◆ MATERIAL SHOWN
+++
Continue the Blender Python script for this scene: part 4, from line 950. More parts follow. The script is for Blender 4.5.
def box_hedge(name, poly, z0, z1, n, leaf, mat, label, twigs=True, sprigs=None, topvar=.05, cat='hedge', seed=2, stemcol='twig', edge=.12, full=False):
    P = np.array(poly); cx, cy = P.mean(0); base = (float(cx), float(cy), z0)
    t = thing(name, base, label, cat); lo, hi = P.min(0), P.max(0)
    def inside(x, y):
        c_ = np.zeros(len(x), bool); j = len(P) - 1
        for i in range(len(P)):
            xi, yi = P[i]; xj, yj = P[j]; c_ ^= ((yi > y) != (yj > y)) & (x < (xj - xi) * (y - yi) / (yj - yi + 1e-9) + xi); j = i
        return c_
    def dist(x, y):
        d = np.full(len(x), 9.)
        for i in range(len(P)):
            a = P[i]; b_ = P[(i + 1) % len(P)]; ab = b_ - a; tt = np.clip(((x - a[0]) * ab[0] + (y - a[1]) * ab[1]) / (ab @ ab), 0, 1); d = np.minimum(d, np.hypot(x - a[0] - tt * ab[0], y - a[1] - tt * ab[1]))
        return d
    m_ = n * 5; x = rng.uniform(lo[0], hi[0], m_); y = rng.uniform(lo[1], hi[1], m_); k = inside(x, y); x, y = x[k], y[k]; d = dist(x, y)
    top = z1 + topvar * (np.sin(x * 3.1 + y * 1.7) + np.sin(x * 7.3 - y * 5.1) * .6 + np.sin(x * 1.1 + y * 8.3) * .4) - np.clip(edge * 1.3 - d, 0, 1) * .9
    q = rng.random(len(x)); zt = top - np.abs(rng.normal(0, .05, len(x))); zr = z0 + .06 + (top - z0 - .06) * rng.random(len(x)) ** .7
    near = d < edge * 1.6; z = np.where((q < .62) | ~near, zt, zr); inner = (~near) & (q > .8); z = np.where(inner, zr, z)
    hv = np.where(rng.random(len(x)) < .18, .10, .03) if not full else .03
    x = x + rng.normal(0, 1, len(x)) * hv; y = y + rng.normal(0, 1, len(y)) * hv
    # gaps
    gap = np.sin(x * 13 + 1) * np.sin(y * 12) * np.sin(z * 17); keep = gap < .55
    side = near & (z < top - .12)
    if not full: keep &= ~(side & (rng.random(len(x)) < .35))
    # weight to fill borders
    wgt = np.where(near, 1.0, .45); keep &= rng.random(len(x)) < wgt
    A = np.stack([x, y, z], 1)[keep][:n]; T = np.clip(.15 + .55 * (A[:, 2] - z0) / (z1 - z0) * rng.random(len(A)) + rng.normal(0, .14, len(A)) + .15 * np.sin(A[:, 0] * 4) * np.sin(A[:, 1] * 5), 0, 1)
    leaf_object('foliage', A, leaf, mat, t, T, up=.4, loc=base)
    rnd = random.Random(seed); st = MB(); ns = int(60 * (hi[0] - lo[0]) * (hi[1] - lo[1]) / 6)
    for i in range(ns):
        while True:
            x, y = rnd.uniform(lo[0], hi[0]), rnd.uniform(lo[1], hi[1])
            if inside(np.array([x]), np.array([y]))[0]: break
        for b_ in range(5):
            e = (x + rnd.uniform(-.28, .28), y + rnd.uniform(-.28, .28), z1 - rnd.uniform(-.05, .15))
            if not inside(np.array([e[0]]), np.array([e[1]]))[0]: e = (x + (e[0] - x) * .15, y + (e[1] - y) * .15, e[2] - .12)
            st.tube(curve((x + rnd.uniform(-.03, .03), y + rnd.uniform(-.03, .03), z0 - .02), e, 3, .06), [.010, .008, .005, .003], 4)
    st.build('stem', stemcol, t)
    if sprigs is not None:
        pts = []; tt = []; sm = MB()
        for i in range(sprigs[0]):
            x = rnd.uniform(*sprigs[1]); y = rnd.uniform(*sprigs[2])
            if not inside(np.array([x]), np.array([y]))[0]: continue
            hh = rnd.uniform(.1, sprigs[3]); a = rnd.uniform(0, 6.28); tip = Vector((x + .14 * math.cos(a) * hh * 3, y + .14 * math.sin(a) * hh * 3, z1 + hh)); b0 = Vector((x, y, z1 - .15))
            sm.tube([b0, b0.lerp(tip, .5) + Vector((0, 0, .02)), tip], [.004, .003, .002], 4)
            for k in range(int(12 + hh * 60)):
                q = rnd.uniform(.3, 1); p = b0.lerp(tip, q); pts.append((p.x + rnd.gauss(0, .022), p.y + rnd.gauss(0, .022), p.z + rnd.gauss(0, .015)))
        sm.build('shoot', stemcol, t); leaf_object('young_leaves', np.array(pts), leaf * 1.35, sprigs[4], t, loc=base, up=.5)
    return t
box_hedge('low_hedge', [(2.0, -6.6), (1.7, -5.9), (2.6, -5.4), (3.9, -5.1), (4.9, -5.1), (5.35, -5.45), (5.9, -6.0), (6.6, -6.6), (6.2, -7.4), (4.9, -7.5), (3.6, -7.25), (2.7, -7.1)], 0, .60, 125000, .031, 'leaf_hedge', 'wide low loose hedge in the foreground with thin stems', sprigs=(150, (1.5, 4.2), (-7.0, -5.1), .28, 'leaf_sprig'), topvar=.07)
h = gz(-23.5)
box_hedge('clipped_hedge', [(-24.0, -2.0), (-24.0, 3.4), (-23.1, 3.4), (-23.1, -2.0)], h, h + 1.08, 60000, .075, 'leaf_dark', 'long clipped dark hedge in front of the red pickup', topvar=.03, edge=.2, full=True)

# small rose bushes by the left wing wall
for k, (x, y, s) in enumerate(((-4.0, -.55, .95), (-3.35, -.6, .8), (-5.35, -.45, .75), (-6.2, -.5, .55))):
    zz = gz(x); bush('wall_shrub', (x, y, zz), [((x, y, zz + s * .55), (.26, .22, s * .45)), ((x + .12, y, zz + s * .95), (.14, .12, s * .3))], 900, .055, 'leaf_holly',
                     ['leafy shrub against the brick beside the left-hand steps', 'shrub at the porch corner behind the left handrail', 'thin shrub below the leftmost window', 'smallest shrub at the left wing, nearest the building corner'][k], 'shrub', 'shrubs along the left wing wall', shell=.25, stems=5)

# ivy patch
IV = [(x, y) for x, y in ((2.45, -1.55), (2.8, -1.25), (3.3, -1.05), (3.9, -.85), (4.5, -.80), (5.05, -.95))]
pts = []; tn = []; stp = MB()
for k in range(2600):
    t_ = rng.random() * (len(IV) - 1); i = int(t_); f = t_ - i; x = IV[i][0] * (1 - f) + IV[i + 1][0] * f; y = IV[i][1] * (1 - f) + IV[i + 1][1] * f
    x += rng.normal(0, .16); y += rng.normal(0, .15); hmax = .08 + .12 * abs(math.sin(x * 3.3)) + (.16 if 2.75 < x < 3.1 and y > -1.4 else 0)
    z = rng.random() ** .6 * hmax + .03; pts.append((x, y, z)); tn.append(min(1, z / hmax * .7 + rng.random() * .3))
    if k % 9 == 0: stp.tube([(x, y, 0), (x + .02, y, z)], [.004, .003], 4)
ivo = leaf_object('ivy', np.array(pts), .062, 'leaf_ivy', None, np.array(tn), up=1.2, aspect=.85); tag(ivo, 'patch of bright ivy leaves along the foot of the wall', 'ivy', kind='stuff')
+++
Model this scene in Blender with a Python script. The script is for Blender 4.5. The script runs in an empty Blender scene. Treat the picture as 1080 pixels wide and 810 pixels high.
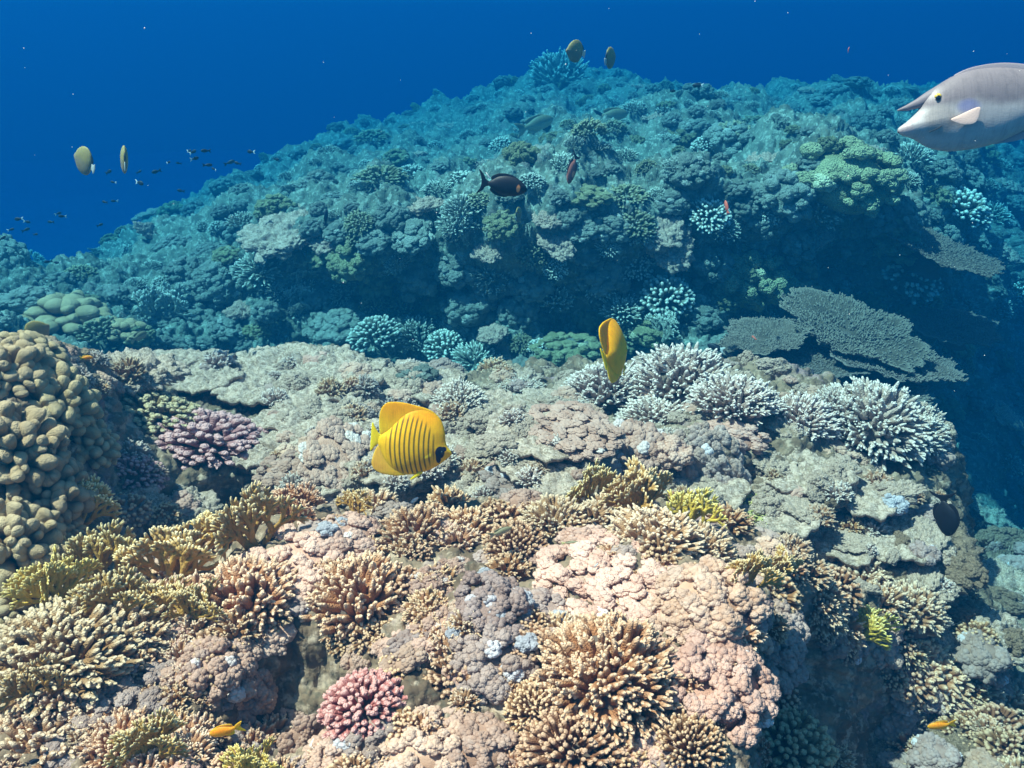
+++
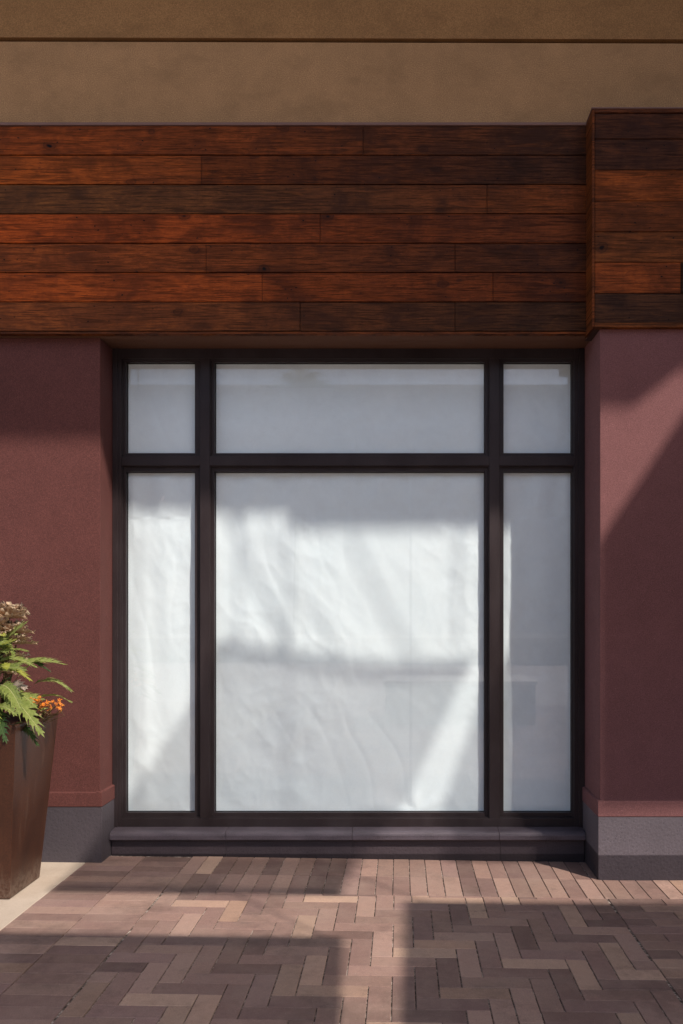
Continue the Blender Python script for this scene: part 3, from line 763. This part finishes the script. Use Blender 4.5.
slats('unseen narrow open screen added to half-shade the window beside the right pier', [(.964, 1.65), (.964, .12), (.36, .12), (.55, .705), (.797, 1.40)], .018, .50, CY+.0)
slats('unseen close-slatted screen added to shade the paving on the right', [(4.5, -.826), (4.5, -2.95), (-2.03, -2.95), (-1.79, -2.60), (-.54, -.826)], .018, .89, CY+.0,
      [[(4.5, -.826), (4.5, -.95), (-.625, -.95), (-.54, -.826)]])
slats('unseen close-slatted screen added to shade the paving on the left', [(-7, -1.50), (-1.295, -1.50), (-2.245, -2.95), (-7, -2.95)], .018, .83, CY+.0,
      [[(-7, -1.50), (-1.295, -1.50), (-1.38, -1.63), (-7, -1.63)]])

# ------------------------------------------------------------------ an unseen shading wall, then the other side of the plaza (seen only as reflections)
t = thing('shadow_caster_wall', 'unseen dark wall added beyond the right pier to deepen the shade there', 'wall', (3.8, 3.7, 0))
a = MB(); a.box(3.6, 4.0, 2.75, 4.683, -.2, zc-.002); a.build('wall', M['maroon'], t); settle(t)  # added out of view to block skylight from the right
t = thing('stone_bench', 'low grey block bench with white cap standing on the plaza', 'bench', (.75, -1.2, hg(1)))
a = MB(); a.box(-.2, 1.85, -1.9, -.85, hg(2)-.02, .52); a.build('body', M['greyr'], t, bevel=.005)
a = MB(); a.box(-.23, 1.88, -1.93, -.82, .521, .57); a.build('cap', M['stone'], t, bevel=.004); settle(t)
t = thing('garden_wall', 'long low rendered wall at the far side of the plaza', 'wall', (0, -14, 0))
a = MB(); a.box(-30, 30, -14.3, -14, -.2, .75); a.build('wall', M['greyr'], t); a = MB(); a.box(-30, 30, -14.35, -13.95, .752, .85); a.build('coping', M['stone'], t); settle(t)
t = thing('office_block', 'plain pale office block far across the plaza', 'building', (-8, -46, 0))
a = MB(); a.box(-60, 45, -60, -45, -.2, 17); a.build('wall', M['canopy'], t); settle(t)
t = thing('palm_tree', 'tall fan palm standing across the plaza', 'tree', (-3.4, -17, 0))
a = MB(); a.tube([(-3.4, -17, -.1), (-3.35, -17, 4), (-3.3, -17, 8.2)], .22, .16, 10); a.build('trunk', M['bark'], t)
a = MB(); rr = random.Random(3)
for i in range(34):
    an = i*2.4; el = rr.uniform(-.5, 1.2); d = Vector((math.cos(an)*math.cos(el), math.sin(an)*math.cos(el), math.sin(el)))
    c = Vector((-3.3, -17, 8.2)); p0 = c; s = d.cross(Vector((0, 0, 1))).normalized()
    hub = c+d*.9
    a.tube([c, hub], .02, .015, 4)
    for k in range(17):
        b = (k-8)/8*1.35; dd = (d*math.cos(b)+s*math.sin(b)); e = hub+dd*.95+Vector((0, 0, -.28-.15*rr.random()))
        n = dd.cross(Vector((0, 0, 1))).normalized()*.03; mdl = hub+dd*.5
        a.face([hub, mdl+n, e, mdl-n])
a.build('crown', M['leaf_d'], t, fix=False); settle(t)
+++
◆ DO THIS
Give back, exactly as written, each line from the one that contains "Continue the Blender Python script for this scene: part 3, from" through the one that contains "[[(-7, -1.50), (-1.295, -1.50), (-1.38, -1.63), (-7, -1.63)]])".

◆ RESULT OF THE EXERCISE
Continue the Blender Python script for this scene: part 3, from line 763. This part finishes the script. Use Blender 4.5.
slats('unseen narrow open screen added to half-shade the window beside the right pier', [(.964, 1.65), (.964, .12), (.36, .12), (.55, .705), (.797, 1.40)], .018, .50, CY+.0)
slats('unseen close-slatted screen added to shade the paving on the right', [(4.5, -.826), (4.5, -2.95), (-2.03, -2.95), (-1.79, -2.60), (-.54, -.826)], .018, .89, CY+.0,
      [[(4.5, -.826), (4.5, -.95), (-.625, -.95), (-.54, -.826)]])
slats('unseen close-slatted screen added to shade the paving on the left', [(-7, -1.50), (-1.295, -1.50), (-2.245, -2.95), (-7, -2.95)], .018, .83, CY+.0,
      [[(-7, -1.50), (-1.295, -1.50), (-1.38, -1.63), (-7, -1.63)]])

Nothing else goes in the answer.